È urgente quindi considerare l’opportunità di una manovra bis. Un ulteriore aggiustamento, tuttavia, avrebbe un effetto di stabilizzazione sul rapporto debito-Pil solo se non avesse conseguenze negative sulla crescita. Il consolidamento fiscale (le azioni per tenere in ordine i conti pubblici), come indica uno studio recente del Fondo monetario internazionale, basato sull’esperienza di vari episodi in diversi Paesi, ha un effetto frenante sulla crescita. Questo è vero soprattutto in situazioni in cui la Banca centrale, nel nostro caso la Bce, non sia disposta ad abbassare i tassi d’interesse per controbilanciarne le conseguenze sulla spesa. Un costo del denaro più caro ha un effetto negativo sugli investimenti e quindi sulla domanda di beni e servizi e una diminuzione dell’inflazione attesa con a catena nuove conseguenze sul costo reale del credito e quindi, negativamente, sulla crescita. Queste considerazioni ci porterebbero a dire «aspettiamo e speriamo che i mercati si calmino» .
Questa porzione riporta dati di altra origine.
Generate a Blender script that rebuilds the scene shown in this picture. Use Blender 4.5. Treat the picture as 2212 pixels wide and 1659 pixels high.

Tuttavia, quando un Paese ha, come l’Italia, un debito oltre il 100%del Pil, l’effetto di una manovra bis sulla crescita potrebbe avere segno opposto perché determinerebbe un abbassamento del premio di rischio, quella parte cioè degli interessi di mercato che dipende dalla percezione della possibilità che il prestito non venga restituito. Se il debito è alto, il cosiddetto rischio Paese (che come abbiamo visto si manifesta in una maggiore spesa per finanziare il debito pubblico), è correlato molto strettamente al costo del credito alle imprese. Le nazioni con un alto rapporto tra debito e Pil mostrano infatti una alta correlazione tra il premio di rischio sul debito pubblico e quello del loro settore privato. I credit default swaps (che sono strumenti finanziari che misurano di fatto questo rischio) sia del settore bancario sia delle imprese industriali e di servizi, sono intrecciati agli spreads, il differenziale tra i tassi di interesse dei vari Paesi. Quindi, a parità di tassi determinati dalla Bce, il costo del credito nelle nazioni con alto debito è più alto di quelle con indebitamento più moderato. In questo caso il consolidamento fiscale, producendo un ribasso sul costo del credito attraverso l’effetto dei premi di rischio, avrebbe un effetto positivo sulla crescita.
Un lavoro recente di Corsetti, Kuester, Meier e Muller— studiosi europei di politica fiscale — mostra per esempio che con un rapporto debito-Pil oltre il 90%, gli effetti sul costo del credito dovuto al contenimento del premio di rischio prevalgono su quelli relativi alle aspettative sull’inflazione. Nella situazione italiana, in cui è realistico pensare che si possa arrivare nel corso dell’estate a spreads anche superiori ai 400 punti base (cioè una situazione in cui la correlazione tra rischio Paese e rischio impresa diventa vicina a uno), è imperativo considerare seriamente l’opzione di una manovra addizionale da fare subito. Questo non solo in nome del rigore, ma anche in quello della crescita.
Gli italiani sono entrati nell’euro grazie ai sacrifici fatti negli anni Novanta. Se sia possibile chiedere gli stessi sacrifici oggi dipende tuttavia dall’equità di una possibile ulteriore manovra e dalla capacitá di trovare un consenso ampio tra le parti sociali attorno ad un progetto per tutti. Non c’è tempo da perdere.